Por ello, el ajuste fiscal —aunque necesario— no puede entenderse como un fin en sí mismo. Más bien debe vincularse a una estrategia de reinterpretación de las expectativas: mostrar que el Estado controla el gasto, pero también que protegerá ingresos reales, fomentará la inversión productiva y dará un sendero claro para la moneda. En este sentido, la clave del éxito radica en el equilibrio: disciplina en las cuentas públicas, acompañamiento al sector productivo, y una política cambiaria creíble que no genere sorpresas ni desconfianza.

La historia argentina ofrece abundantes ejemplos de la ruina que provoca la combinación de déficit fiscal, inflación, devaluación y pérdida de la moneda como almacén de valor. Cualquier nuevo episodio de crisis monetaria despierta memorias duras: corralito, pesificación, acumulación de deudas en dólares, fuga de capitales, paralización productiva. Esa carga histórica hace que cada señal de fragilidad sea observada por los agentes con lupa. No basta con establecer metas macroeconómicas; se requiere generar convicción eficaz de que la estrategia será cumplida.

La ayuda externa —y en particular los acuerdos internacionales o líneas de crédito que pueden aliviar tensiones de corto plazo— tienen valor, sin duda. Pero no sustituyen la construcción interna de confianza. Si la economía depende sólo de que alguien externo la respalde, sin que haya cambios profundos en las dinámicas domésticas, la fragilidad puede reincidir. En efecto, el reto no es sólo acceder al financiamiento, sino que éste sirva de puente hacia una economía más estable, más diversificada, más productiva.

Entonces, el dilema se vuelve claro: o la política económica se orienta a restaurar credibilidad para generar un ciclo virtuoso donde la moneda deje de ser un riesgo, o seguirá siendo una fuente de riesgo en sí misma. El ajuste puede andar bien sobre el papel, pero si la moneda no aporta certezas, la economía real seguirá funcionando en fricción. Y en una economía con tantas interdependencias —industria, empleo, importaciones, exportaciones— esa fricción se propaga rápido.

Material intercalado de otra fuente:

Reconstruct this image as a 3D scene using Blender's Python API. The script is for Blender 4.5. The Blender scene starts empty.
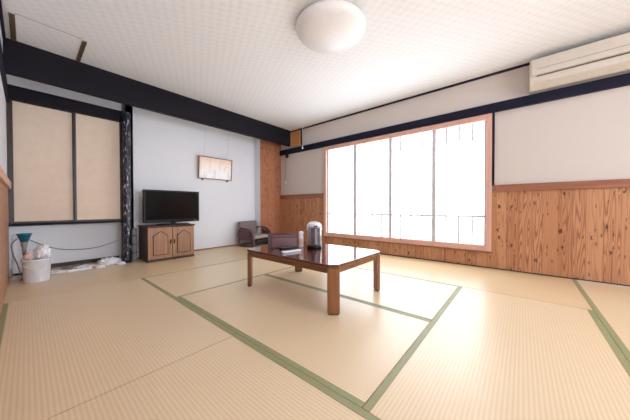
import bpy, bmesh, math, random
from mathutils import Vector, Matrix, noise
random.seed(7)
S = bpy.context.scene
COL = S.collection
PI = math.pi
W, D, ZC, XL, YR = 3.66, 4.28, 2.36, -0.13, -3.4      # window wall, television wall, ceiling height, left wall, rear wall

# ---------------------------------------------------------------- materials
def lin(c):
    return tuple((v/255/12.92 if v/255 <= .04045 else ((v/255+.055)/1.055)**2.4) for v in c) + (1,)
class NT:
    def __init__(s, name):
        s.m = bpy.data.materials.new(name); s.m.use_nodes = True
        s.t = s.m.node_tree; s.b = s.t.nodes['Principled BSDF']
    def n(s, typ, ins=None, **kw):
        nd = s.t.nodes.new(typ)
        for k, v in kw.items(): setattr(nd, k, v)
        for k, v in (ins or {}).items(): s.put(nd.inputs[k], v)
        return nd
    def put(s, sock, v):
        if isinstance(v, bpy.types.NodeSocket): s.t.links.new(v, sock)
        else: sock.default_value = v
    def math(s, op, a, b=0.0, c=None):
        nd = s.n('ShaderNodeMath', {0: a, 1: b}, operation=op)
        if c is not None: s.put(nd.inputs[2], c)
        return nd.outputs[0]
    def mix(s, f, a, b, mode='MIX'):
        nd = s.n('ShaderNodeMix', data_type='RGBA', blend_type=mode)
        s.put(nd.inputs[0], f); s.put(nd.inputs[6], a); s.put(nd.inputs[7], b)
        return nd.outputs[2]
    def ramp(s, f, stops):
        nd = s.n('ShaderNodeValToRGB', {0: f}); e = nd.color_ramp.elements
        while len(e) < len(stops): e.new(.5)
        for el, (p, c) in zip(e, stops): el.position = p; el.color = c
        return nd.outputs[0]
    def obj(s):
        o = s.n('ShaderNodeTexCoord').outputs['Object']
        x = s.n('ShaderNodeSeparateXYZ', {0: o}).outputs
        return o, x[0], x[1], x[2]
    def vec(s, x, y, z):
        return s.n('ShaderNodeCombineXYZ', {0: x, 1: y, 2: z}).outputs[0]
    def noise(s, v, scale, detail=2, rough=.5):
        return s.n('ShaderNodeTexNoise', {'Vector': v, 'Scale': scale, 'Detail': detail, 'Roughness': rough}).outputs[0]
    def bump(s, h, strength=.3, dist=.002):
        s.put(s.b.inputs['Normal'], s.n('ShaderNodeBump', {'Height': h, 'Strength': strength, 'Distance': dist}).outputs[0])
    def done(s, col, rough=.6, **kw):
        s.put(s.b.inputs['Base Color'], col); s.put(s.b.inputs['Roughness'], rough)
        for k, v in kw.items(): s.put(s.b.inputs[k.replace('_', ' ')], v)
        return s.m

def plain(name, c, rough=.5, var=.08, scale=30, **kw):
    t = NT(name); o, x, y, z = t.obj()
    n = t.noise(o, scale, 3)
    dark = tuple(v*(1-var*2) for v in lin(c)[:3])+(1,)
    col = t.ramp(n, [(.3, dark), (.7, lin(c))])
    t.bump(n, .05)
    return t.done(col, rough, **kw)

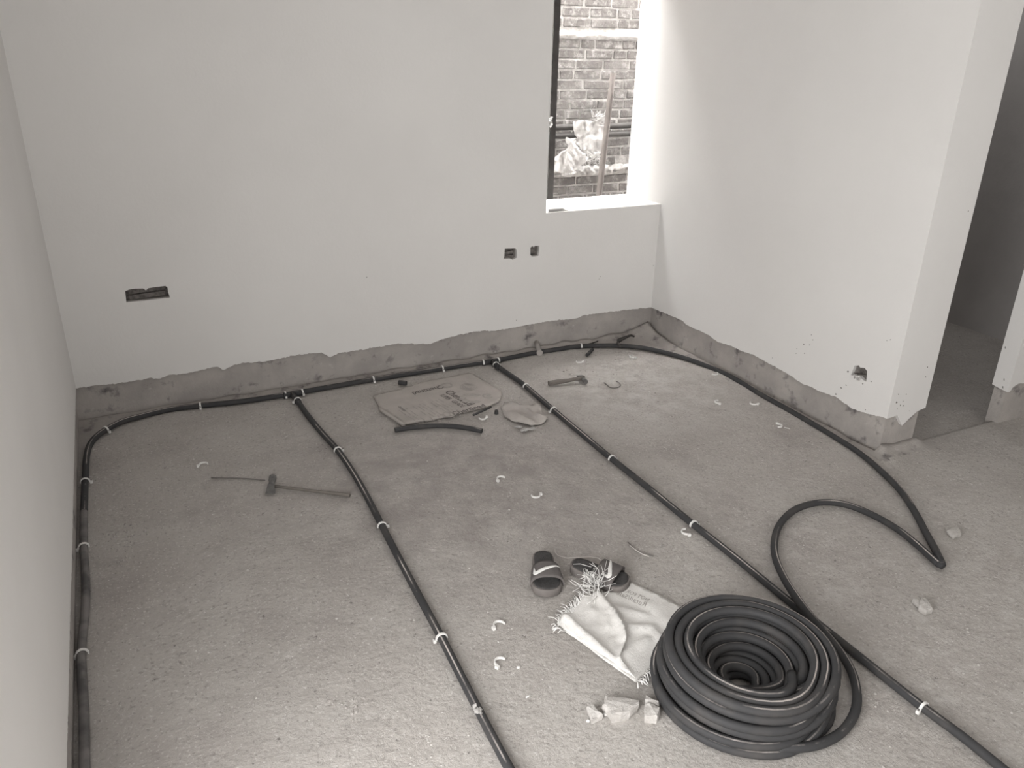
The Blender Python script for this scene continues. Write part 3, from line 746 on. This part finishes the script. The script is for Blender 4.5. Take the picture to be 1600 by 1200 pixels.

Finalmente, la cuestión clave para los próximos meses será si el Gobierno es capaz de articular las tres patas esenciales: una política cambiaria clara, disciplina fiscal sostenida y una apuesta creíble por la producción y el empleo. Si falla alguna de ellas, el tipo de cambio se convertirá nuevamente en la variable autónoma que arrastra al resto. Y en ese escenario, la única ganancia segura será la incertidumbre.